TASK REQUIREMENTS: Transcribe the records that follow. Keep every word exactly, and drop the pictures.

Begin THE INPUT

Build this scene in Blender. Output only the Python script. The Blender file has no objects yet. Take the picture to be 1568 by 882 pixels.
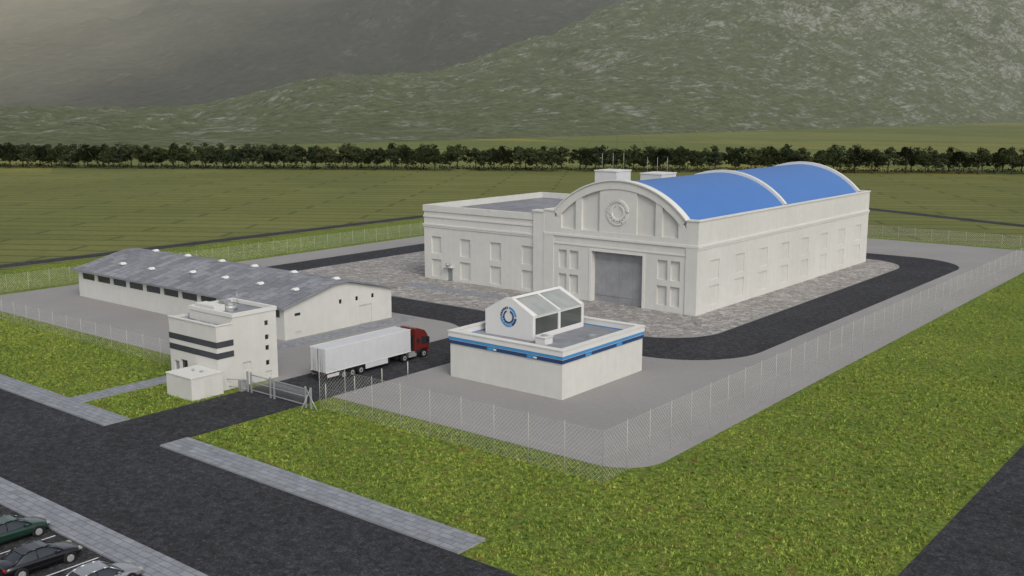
import bpy, bmesh, math, random
import numpy as np
from mathutils import Vector
random.seed(4); RNG=np.random.default_rng(7)
S=bpy.context.scene
COL=bpy.context.collection
# ------------------------------------------------------------------ materials
class NT:
    def __init__(s,name):
        s.m=bpy.data.materials.new(name); s.m.use_nodes=True; s.t=s.m.node_tree; s.t.nodes.clear()
        s.out=s.t.nodes.new('ShaderNodeOutputMaterial'); s.b=s.t.nodes.new('ShaderNodeBsdfPrincipled')
        s.t.links.new(s.b.outputs[0],s.out.inputs[0])
        s.geo=s.t.nodes.new('ShaderNodeNewGeometry')
    def n(s,typ,**kw):
        x=s.t.nodes.new(typ)
        for k,v in kw.items(): setattr(x,k,v)
        return x
    def l(s,a,b): s.t.links.new(a,b)
    def pos(s,sc=(1,1,1),rot=0):
        m=s.n('ShaderNodeMapping'); m.inputs['Scale'].default_value=sc; m.inputs['Rotation'].default_value=(0,0,rot)
        s.l(s.geo.outputs['Position'],m.inputs['Vector']); return m.outputs[0]
    def noise(s,scale,detail=4,rough=.55,vec=None,dist=0):
        x=s.n('ShaderNodeTexNoise'); x.inputs['Scale'].default_value=scale; x.inputs['Detail'].default_value=detail; x.inputs['Roughness'].default_value=rough; x.inputs['Distortion'].default_value=dist
        s.l(vec if vec is not None else s.pos(),x.inputs['Vector']); return x.outputs[0]
    def ramp(s,fac,stops):
        r=s.n('ShaderNodeValToRGB'); e=r.color_ramp.elements
        while len(e)<len(stops): e.new(.5)
        for q,(p,c) in zip(e,stops):
            q.position=p; q.color=(c if len(c)==4 else (*c,1))
        s.l(fac,r.inputs[0]); return r.outputs[0]
    def mix(s,a,b,f,mode='MIX'):
        x=s.n('ShaderNodeMix',data_type='RGBA',blend_type=mode)
        for sock,v in ((x.inputs[0],f),(x.inputs[6],a),(x.inputs[7],b)):
            if isinstance(v,bpy.types.NodeSocket): s.l(v,sock)
            elif isinstance(v,(int,float)): sock.default_value=v
            else: sock.default_value=(*v[:3],1)
        return x.outputs[2]
    def math(s,op,a,b=None,c=None):
        x=s.n('ShaderNodeMath',operation=op)
        for i,v in enumerate((a,b,c)):
            if v is None: continue
            if isinstance(v,(int,float)): x.inputs[i].default_value=v
            else: s.l(v,x.inputs[i])
        return x.outputs[0]
    def bump(s,h,strength=.3,dist=.05):
        x=s.n('ShaderNodeBump'); x.inputs['Strength'].default_value=strength; x.inputs['Distance'].default_value=dist
        s.l(h,x.inputs['Height']); s.l(x.outputs[0],s.b.inputs['Normal'])
    def col(s,c): 
        if isinstance(c,bpy.types.NodeSocket): s.l(c,s.b.inputs['Base Color'])
        else: s.b.inputs['Base Color'].default_value=(*c,1)
    def set(s,rough=.8,metal=0,spec=None):
        s.b.inputs['Roughness'].default_value=rough; s.b.inputs['Metallic'].default_value=metal
        if spec is not None: s.b.inputs['Specular IOR Level'].default_value=spec

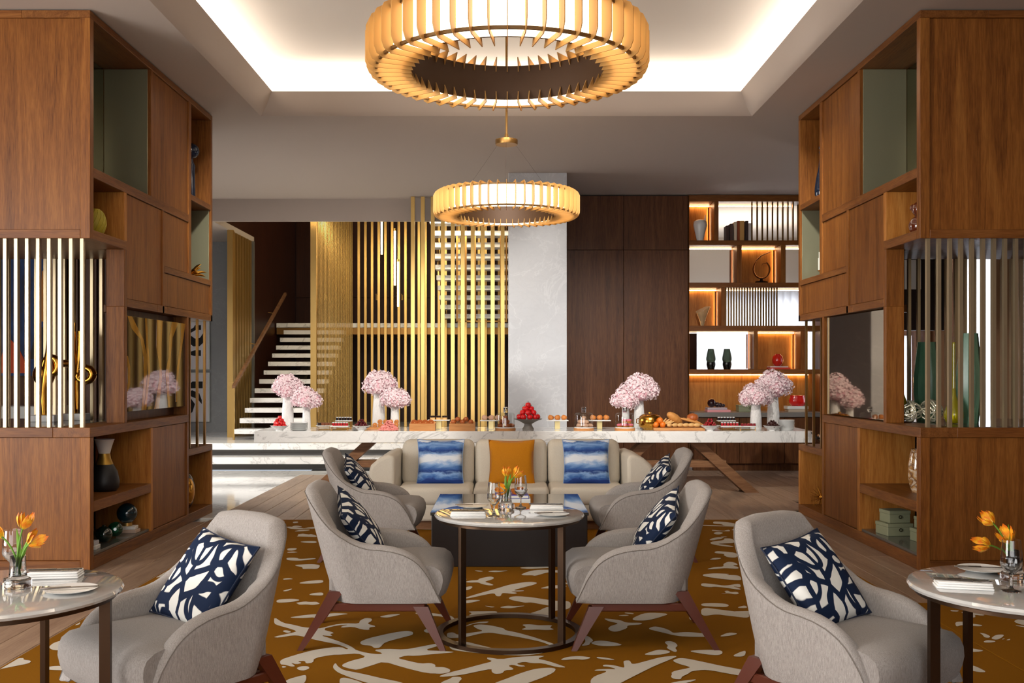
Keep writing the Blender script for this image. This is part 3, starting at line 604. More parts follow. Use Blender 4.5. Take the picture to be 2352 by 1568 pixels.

End THE INPUT

OUTPUT OF THE TASK:
Build this scene in Blender. Output only the Python script. The Blender file has no objects yet. Take the picture to be 1568 by 882 pixels.
import bpy, bmesh, math, random
import numpy as np
from mathutils import Vector
random.seed(4); RNG=np.random.default_rng(7)
S=bpy.context.scene
COL=bpy.context.collection
# ------------------------------------------------------------------ materials
class NT:
    def __init__(s,name):
        s.m=bpy.data.materials.new(name); s.m.use_nodes=True; s.t=s.m.node_tree; s.t.nodes.clear()
        s.out=s.t.nodes.new('ShaderNodeOutputMaterial'); s.b=s.t.nodes.new('ShaderNodeBsdfPrincipled')
        s.t.links.new(s.b.outputs[0],s.out.inputs[0])
        s.geo=s.t.nodes.new('ShaderNodeNewGeometry')
    def n(s,typ,**kw):
        x=s.t.nodes.new(typ)
        for k,v in kw.items(): setattr(x,k,v)
        return x
    def l(s,a,b): s.t.links.new(a,b)
    def pos(s,sc=(1,1,1),rot=0):
        m=s.n('ShaderNodeMapping'); m.inputs['Scale'].default_value=sc; m.inputs['Rotation'].default_value=(0,0,rot)
        s.l(s.geo.outputs['Position'],m.inputs['Vector']); return m.outputs[0]
    def noise(s,scale,detail=4,rough=.55,vec=None,dist=0):
        x=s.n('ShaderNodeTexNoise'); x.inputs['Scale'].default_value=scale; x.inputs['Detail'].default_value=detail; x.inputs['Roughness'].default_value=rough; x.inputs['Distortion'].default_value=dist
        s.l(vec if vec is not None else s.pos(),x.inputs['Vector']); return x.outputs[0]
    def ramp(s,fac,stops):
        r=s.n('ShaderNodeValToRGB'); e=r.color_ramp.elements
        while len(e)<len(stops): e.new(.5)
        for q,(p,c) in zip(e,stops):
            q.position=p; q.color=(c if len(c)==4 else (*c,1))
        s.l(fac,r.inputs[0]); return r.outputs[0]
    def mix(s,a,b,f,mode='MIX'):
        x=s.n('ShaderNodeMix',data_type='RGBA',blend_type=mode)
        for sock,v in ((x.inputs[0],f),(x.inputs[6],a),(x.inputs[7],b)):
            if isinstance(v,bpy.types.NodeSocket): s.l(v,sock)
            elif isinstance(v,(int,float)): sock.default_value=v
            else: sock.default_value=(*v[:3],1)
        return x.outputs[2]
    def math(s,op,a,b=None,c=None):
        x=s.n('ShaderNodeMath',operation=op)
        for i,v in enumerate((a,b,c)):
            if v is None: continue
            if isinstance(v,(int,float)): x.inputs[i].default_value=v
            else: s.l(v,x.inputs[i])
        return x.outputs[0]
    def bump(s,h,strength=.3,dist=.05):
        x=s.n('ShaderNodeBump'); x.inputs['Strength'].default_value=strength; x.inputs['Distance'].default_value=dist
        s.l(h,x.inputs['Height']); s.l(x.outputs[0],s.b.inputs['Normal'])
    def col(s,c): 
        if isinstance(c,bpy.types.NodeSocket): s.l(c,s.b.inputs['Base Color'])
        else: s.b.inputs['Base Color'].default_value=(*c,1)
    def set(s,rough=.8,metal=0,spec=None):
        s.b.inputs['Roughness'].default_value=rough; s.b.inputs['Metallic'].default_value=metal
        if spec is not None: s.b.inputs['Specular IOR Level'].default_value=spec

Keep writing the Blender script for this image. This is part 3, starting at line 604. More parts follow. Use Blender 4.5. Take the picture to be 2352 by 1568 pixels.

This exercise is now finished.